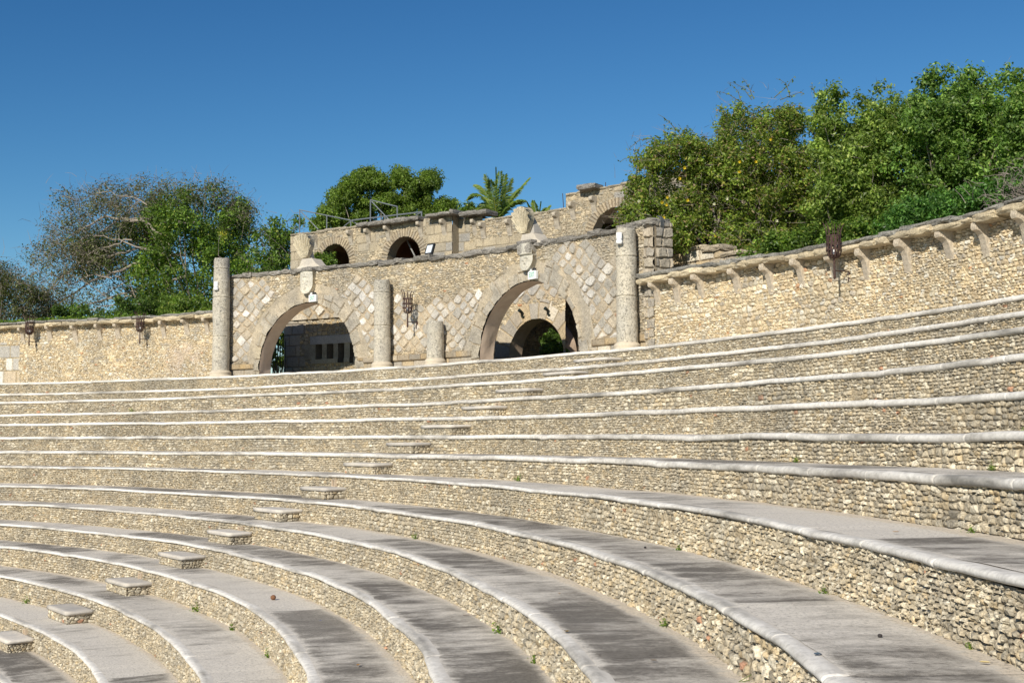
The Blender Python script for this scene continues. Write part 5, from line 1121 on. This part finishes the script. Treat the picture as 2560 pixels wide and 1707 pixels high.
# dark shed-like box added behind the vine to stand in for the shaded opening
T = thing('dark_opening_box', 'dark box added for the shaded opening, mostly hidden behind the flowering vine', 'shade box', None, at_y(1760, 650, 37.6) * np.array([1, 1, 0]) + np.array([0, 0, FZ]))
a0, b0 = at_y(1690, 600, 38.8), at_y(1990, 600, 38.2)
mb = MB(); mb.add([(a0[0], a0[1], FZ), (b0[0], b0[1], FZ), (b0[0], b0[1], 12.6), (a0[0], a0[1], 12.6), (a0[0] + .3, a0[1] + 2, FZ), (b0[0] + .3, b0[1] + 2, FZ), (b0[0] + .3, b0[1] + 2, 12.6), (a0[0] + .3, a0[1] + 2, 12.6)], [(0, 1, 2, 3), (0, 4, 7, 3), (1, 5, 6, 2), (4, 5, 6, 7)]); mb.build('walls', M_SHADE, T)
mb = MB(); mb.box(((a0 + b0) / 2 * np.array([1, 1, 0]) + np.array([.1, .0, 12.7])), np.array([(b0[0] - a0[0]) / 2 + .3, (b0[1] - a0[1]) / 2, 0]), np.array([-.1, 1.5, 0]), EZ * .07); mb.build('roof', M_SHADE, T)
mb = MB()
for k in range(9):
    p = a0 + (b0 - a0) * k / 8; mb.box((p[0], p[1] - .05, 10.4), np.array([.05, 0, 0]), np.array([0, .04, 0]), EZ * 2.15)
mb.build('battens', M_SHADE, T)
# --- broadleaf trees to the right
def btree(label, poly, D, dD, n, rad, per, lsz, cols, seed, base_u, extra=()):
    c_ = clumps_poly(poly, D, dD, n, seed, 24); 
    if extra: c_ = np.concatenate([c_, [at_y(u, v, D) for u, v in extra]])
    b0 = at_y(base_u, 600, D + .5); b0[2] = FZ; T = thing('broadleaf_tree', label, 'tree', 'dense green trees behind the right wall', b0)
    mb = MB(); mb.tube([b0, b0 + EZ * 1.4], [.2, .17], 9); limbs(mb, b0 + EZ * 1.0, c_[::9], .07, seed); mb.build('trunk', M_BARK, T)
    o, sp = foliage('crown', T, c_, rad, per, lsz, cols, seed + 1, 9); mb = MB(); twigs(mb, sp, .4, 160, seed + 2, .006); mb.build('twigs', M_TWIG, T); return T
G_A = [(3, .13, .19, .04), (4, .20, .295, .06), (3, .31, .41, .09), (.7, .42, .48, .13)]
G_B = [(3, .10, .18, .04), (4, .165, .28, .06), (2.8, .25, .385, .085), (.6, .36, .46, .12)]
btree('dense mid green tree just right of the flowering vine', [(2010, 275), (2080, 262), (2140, 285), (2200, 262), (2215, 250), (2250, 265), (2265, 400), (2255, 560), (2150, 590), (2090, 570), (2040, 600), (2015, 480)], 35.0, 1.7, 190, .46, 30, .12, G_A, 101, 2130, ((2082, 245), (2084, 235), (2208, 235), (2150, 260), (2075, 255)))
btree('tallest dark green tree at the top right with a leafy crest', [(2230, 260), (2275, 245), (2320, 235), (2335, 215), (2400, 205), (2430, 205), (2490, 230), (2510, 260), (2530, 330), (2520, 480), (2400, 520), (2300, 570), (2230, 560)], 34.4, 1.9, 230, .46, 32, .12, G_B, 111, 2370, ((2322, 195), (2345, 192), (2370, 200), (2420, 182), (2425, 195), (2470, 215), (2494, 212), (2312, 222)))
btree('green tree cut by the right edge of the view', [(2500, 280), (2535, 255), (2545, 215), (2620, 200), (2700, 300), (2700, 500), (2560, 500), (2500, 500), (2490, 380)], 32.8, 1.6, 150, .46, 30, .12, G_B, 121, 2600, ((2530, 205), (2545, 195), (2555, 210), (2560, 230)))
T = thing('low_bush', 'bright green bush spilling onto the right wall coping below the trees', 'bush', None, at_y(2370, 560, 31) * np.array([1, 1, 0]) + np.array([0, 0, FZ]))
c_ = clumps_poly([(2200, 590), (2230, 545), (2300, 500), (2400, 480), (2480, 470), (2560, 440), (2620, 430), (2620, 480), (2500, 510), (2400, 545), (2300, 570)], 30.9, .8, 110, 131); b0 = c_.mean(0); b0[2] = FZ
mb = MB(); limbs(mb, b0, c_[::9], .03, 3); mb.build('stems', M_BARK, T); foliage('leaves', T, c_, .34, 26, .10, [(3, .06, .15, .03), (4, .11, .24, .05), (2, .18, .33, .07)], 132, 9)
T = thing('brush_pile', 'heap of dry brown twigs on the wall top at the right edge', 'twigs', None, at_y(2540, 500, 26.5))
c_ = clumps_poly([(2490, 512), (2500, 500), (2540, 480), (2590, 470), (2600, 490)], 26.2, .5, 30, 141); mb = MB(); twigs(mb, c_, .32, 420, 142, .008, .0, (.2, .14, .1)); mb.build('sticks', M_TWIG, T)
# bushes seen through arches and below the building
for lab, u, v0, v1, wpx, D, cols, n in (('green bush behind the barred gate in the left arch', 690, 760, 915, 40, 58, G_LT, 60), ('climbing shrub inside the inner arch behind the railing', 1388, 838, 885, 22, 43.4, G_DK, 20), ('shrub showing inside the left terrace arch', 812, 640, 665, 26, 52.8, G_MID, 14), ('pinkish dry shrub behind the half hidden terrace arch', 1560, 520, 590, 55, 50, G_BR + [(2, .30, .16, .12), (2, .2, .2, .08)], 50)):
    rr3 = random.Random(u); c_ = np.array([at_y(u + rr3.uniform(-1, 1) * wpx, rr3.uniform(v0, v1), D + rr3.uniform(-.6, .6)) for k in range(n)])
    b0 = c_.mean(0); b0[2] = FZ; T = thing('shrub', lab, 'shrub', None, b0); mb = MB(); limbs(mb, b0, c_[::5], .025, 3); mb.build('stems', M_BARK, T); foliage('leaves', T, c_, .30, 26, .12, cols, u, 7)
T = thing('low_bush', 'dark leafy undergrowth behind the coping beside the right wall torch', 'bush', None, at_y(2060, 600, 32.5) * np.array([1, 1, 0]) + np.array([0, 0, FZ]))
c_ = clumps_poly([(1850, 660), (1880, 610), (1960, 590), (2060, 570), (2150, 560), (2260, 540), (2260, 600), (2150, 620), (2000, 650)], 32.6, .5, 80, 151); b0 = c_.mean(0); b0[2] = FZ
mb = MB(); limbs(mb, b0, c_[::8], .03, 4); mb.build('stems', M_BARK, T); foliage('leaves', T, c_, .32, 26, .10, G_MID, 152, 9)
# thin flower stalk on the leaning column
p0 = pol(C1[1], 45.62, C1[2]); T = thing('flower_stalk', 'thin dry stalk with a yellow tip growing from the leaning column', 'plant', None, p0)
q0 = at_y(546, 640, p0[1]); q1 = at_y(547, 600, p0[1]); q2 = at_y(553, 588, p0[1]); mb = MB(); mb.tube([p0, q0, q1, q2], [.014, .012, .009, .006], 5); mb.build('stalk', M_TWIG, T)
V, Q, cc = leafset(q2 + np.random.RandomState(2).normal(0, .09, (70, 3)) + np.array([.1, 0, 0]), np.tile([0, 0, 1.0], (70, 1)), .08, [(1, .45, .42, .05), (1, .3, .36, .06)], 3); reparent(obj('flower_head', mesh_np('flower_head', V, Q, None, cc), M_LEAF), T)
# ------------------------------------------------------------------ weeds at the riser feet
WD = [(633, 1353, .10), (486, 1525, .12), (95, 1502, .12), (82, 1618, .10), (368, 1471, .09), (664, 1638, .08), (571, 1571, .09), (502, 1407, .07), (324, 1020, .12), (1301, 1190, .09), (1271, 1575, .09), (1674, 1558, .07), (1067, 1341, .08), (1345, 1650, .06), (2090, 1474, .05), (1682, 1370, .06), (2048, 1150, .07), (2487, 1160, .06), (2541, 1055, .06), (2549, 1322, .05), (2455, 1610, .04)]
def foot(u, v):                               # nearest point on a riser foot along this sight line
    best = None
    for i in range(NT - 1):
        z = float(tz_(i + 1, .5)); d = ray(u, v)
        for _ in range(3):
            if abs(d[2]) < 1e-6: break
            s_ = (z + .04 - ZO) / d[2]
            if s_ <= 0: break
            X, Y = s_ * d[0], s_ * d[1]; th = math.atan2(Y - CY, X - CX); z = float(tz_(i + 1, th))
        if s_ <= 0 or Y < 0: continue
        rr = math.hypot(X - CX, Y - CY); e = abs(rr - float(tr_(i, th)))
        if best is None or e < best[0]: best = (e, i, th)
    if best is None or best[0] > .8: 
        bb = None
        for i in range(NT - 1):
            th, z = at_r(u, v, TQ[i][0]); e = abs(z - float(tz_(i + 1, th)))
            if bb is None or e < bb[0]: bb = (e, i, th)
        best = bb
    return best[1], best[2]
WL = ['small green weed tuft at a riser foot beside an aisle step', 'leafy green weed', 'grassy weed tuft']
for k, (u, v, sz) in enumerate(WD):
    i, th = foot(u, v); p = pol(th, float(tr_(i, th)) - .02, float(tz_(i + 1, th)) + .015); r = np.random.RandomState(k)
    T = thing('weed', ('leafy' if k % 3 else 'grassy') + ' weed at the ' + ORD[i] + ' tier riser foot, ' + ('near the left edge' if u < 400 else 'left of centre' if u < 900 else 'in the middle' if u < 1500 else 'right of centre' if u < 2200 else 'near the right edge') + (' low down' if v > 1480 else ''), 'weed', 'weeds in the riser joints', p)
    n = 46; C = p + np.abs(r.normal(0, 1, (n, 3))) * np.array([0, 0, sz * .55]) + r.normal(0, sz * .5, (n, 3)) * np.array([1, 1, .15]); 
    er, et = frame(th); C = C - er * np.maximum(0, (C - p) @ er)[:, None] * 1.5
    V, Q, cc = leafset(C, np.tile([0, 0, 1.0], (n, 1)), sz * .48, G_LT, k + 9); reparent(obj('leaves', mesh_np('leaves', V, Q, None, cc), M_LEAF), T)
    mb = MB()
    for q in range(7): e = C[q * 5]; mb.tube([p, (p + e) / 2 + EZ * .02, e], [.004, .003, .002], 3, (.15, .2, .05), False)
    mb.build('stem', M_LEAF, T)
# ------------------------------------------------------------------ litter on the treads
def tread_pt(u, v):
    best = None
    for i in range(3, NT):
        z = float(tz_(i, .5)) + .03; d = ray(u, v)
        if d[2] >= 0: continue
        for _ in range(3): s_ = (z - ZO) / d[2]; X, Y = s_ * d[0], s_ * d[1]; th = math.atan2(Y - CY, X - CX); z = float(tz_(i, th)) + .022
        rr = math.hypot(X - CX, Y - CY)
        if float(tr_(i, th)) + .02 < rr < float(tr_(i - 1, th)) + .05: return np.array([X, Y, z])
    return np.array([X, Y, z])
p = tread_pt(683, 1498); T = thing('fallen_fruit', 'round brown fallen husk lying on a pale tread', 'fruit', None, p)
mb = MB(); rough(mb, p + EZ * .035, np.array([.036, 0, 0]), np.array([0, .035, 0]), EZ * .033, (.22, .11, .06), 4, 6, .95, .05); mb.build('husk', M_CORB, T, True)
LIT = [(1416, 1580, 'curled brown dead leaf on the whitest tread', (.20, .14, .05), .075), (896, 1663, 'orange brown dead leaf on a dark tread at the bottom', (.50, .26, .07), .06), (1182, 1280, 'small reddish leaf on a tread in the middle', (.36, .17, .08), .05), (1398, 1484, 'tan scrap of leaf on the broad pale tread', (.40, .27, .12), .05), (801, 1551, 'tiny blue bottle cap on a tread', (.03, .12, .50), .022), (2045, 1637, 'blue grey feather lying across the right lip', (.12, .17, .22), .055), (1634, 1652, 'thin brown leaf near the bottom centre', (.25, .2, .15), .045), (2495, 1162, 'yellow green leaf on a tread at the right edge', (.35, .36, .12), .05), (2462, 1658, 'pale yellow petal at the lower right', (.75, .62, .30), .05), (2240, 1331, 'cream scrap on the right tread', (.6, .45, .32), .05)]
for k, (u, v, lab, col, sz) in enumerate(LIT):
    p = tread_pt(u, v); r = np.random.RandomState(k); a = r.uniform(0, 3.1); ax = np.array([math.cos(a), math.sin(a), 0]) * sz * .62; ay = np.array([-math.sin(a), math.cos(a), 0]) * sz * .3; sz = sz * .62
    xs = np.linspace(-1, 1, 7); V = []
    for x in xs:
        w_ = math.sqrt(max(0, 1 - x * x)) + .02
        for y in (-1, 0, 1): V.append(p + ax * x + ay * y * w_ + EZ * (.006 + sz * .35 * (abs(y) * w_ * .7 + .3 * x * x)))
    mb = MB(); mb.add(V, [(q * 3 + e, (q + 1) * 3 + e, (q + 1) * 3 + e + 1, q * 3 + e + 1) for q in range(6) for e in (0, 1)], col=col)
    o = mb.build('bottle_cap' if 'cap' in lab else 'feather' if 'feather' in lab else 'dead_leaf', M_CORB, None, True); tag(o, lab, 'bottle cap' if 'cap' in lab else 'feather' if 'feather' in lab else 'leaf')
for k, (u, v, lab) in enumerate(((2200, 1591, 'small dark seed on the broad tread at the lower right'), (1613, 1369, 'small dark seed on the tread right of centre'))):
    p = tread_pt(u, v); mb = MB(); rough(mb, p + EZ * .008, np.array([.013, 0, 0]), np.array([0, .011, 0]), EZ * .010, (.05, .045, .045), 9 + k, 4, .8, .08); tag(mb.build('seed', M_CORB, None, True), lab, 'seed')
for k, (a, b, lab) in enumerate((((1158, 1539), (1192, 1541), 'thin brown twig on a tread below the centre'), ((1442, 1638), (1500, 1637), 'long thin twig on the pale tread at the bottom'))):
    p, q = tread_pt(*a), tread_pt(*b); mb = MB(); mb.tube([p + EZ * .01, (p + q) / 2 + np.array([.01, .02, .02]), q + EZ * .01], [.006, .005, .003], 4, (.15, .1, .07)); tag(mb.build('twig', M_TWIG), lab, 'twig')
# finger grass heads rising before the near riser
i, th = foot(2030, 1690); base = pol(th, float(tr_(i, th)) - .06, float(tz_(i + 1, th)) + .01)
for k, (u, v, lab) in enumerate(((2018, 1588, 'taller finger grass stalk with spread seed head at the lower right'), (2016, 1656, 'shorter finger grass stalk with closed seed head at the lower right'))):
    T = thing('grass_stalk', lab, 'grass', 'finger grass stalks by the near riser', base); top = at_y(u, v + 12, base[1] - .02)
    mb = MB(); mb.tube([base + np.array([.02 * k, 0, 0]), (base + top) / 2 + np.array([.012, 0, 0]), top], [.003, .0025, .002], 4, (.2, .26, .08)); mb.build('stem', M_LEAF, T)
    mb = MB(); w_ = .045 if k == 0 else .022
    for q in range(7):
        x = (q - 3) / 3 * w_; mb.tube([top, top + np.array([x * .6, .0, .045]), top + np.array([x, 0, .085])], [.003, .004, .002], 4, (.30, .20, .15))
    mb.build('seed_head', M_TWIG, T)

++++++++++++++++++++

Copy out all lines that carry the word "from".

> _TASK ANSWER_:
The Blender Python script for this scene continues. Write part 5, from line 1121 on. This part finishes the script. Treat the picture as 2560 pixels wide and 1707 pixels high.
p0 = pol(C1[1], 45.62, C1[2]); T = thing('flower_stalk', 'thin dry stalk with a yellow tip growing from the leaning column', 'plant', None, p0)